Friday 10 July 2015

A descendant of Chinese goldminers joins up



One of the final trees to be planted in the Avenue of Honour - number 3351 belongs to a soldier named Clarence Rupert Lepp. It was planted by Miss M Streeter on June 9, 1919.



Clarence was born in Ballarat East in 1895, one of nine children born to James Henry and Emma Dinah Lepp (nee Foon). He gave his occupation on his enlistment papers as 'ham and bacon curer'. Clarence’s grandfather, James Wong Lepp, was a Chinese miner who emigrated to Victoria from Canton in 1853. James later became the manager and owner of the Golden Point Hotel.



Clarence enlisted in the AIF on 15 July 1915, some eight weeks after the disastrous landing at Anzac Cove in Gallipoli. That July saw a huge upswing in the numbers of AIF volunteers, with over 37 000 men joining up.



Clarence's family were well represented in the AIF, with his two older brothers and three cousins also enlisted.



At the time of joining, Clarence was just over 20 years old. Recruitment criteria had previously been quite strict in the AIF, with soldiers having to be at least 5 feet 6 inches but in July these restrictions were lowered so that Clarence, at 5 feet 2 inches was now eligible to join up. Clarence's father had died in 1908, so his papers give his mother as his next of kin.


Private Clarence Rupert Lepp was assigned to the 4th Reinforcements of the 24th Battalion and, after rudimentary training in Broadmeadows, sailed for Egypt at the end of September aboard HMAT Honorato. 
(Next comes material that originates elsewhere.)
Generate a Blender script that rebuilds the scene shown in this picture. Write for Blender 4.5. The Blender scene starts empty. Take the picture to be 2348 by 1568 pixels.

Clarence Lepp is sitting front and center in this photograph, taken sometime before his embarkation in September 1915. His brother James is standing behind him, second from the right. This picture includes other diggers of Chinese descent and is a very historically important photograph.  It was very kindly lent to us for use in this blog by Susan J. Dick, who received the photograph from her mother-in-law, Patricia J. (Egan) Autry, a niece of Albert Mong, the soldier sitting at lower left.
The soldiers' names, from left to right, are:
Top: Albert Hon, John Fenotti (d.1916),
Center: Leslie Richard Robertson, Albert George Crees, James Edwin Clarence Lepp, Harold Furlong,
Seated: Albert Mong, Clarence Rupert Lepp, Stanley Welsh (d. 1917).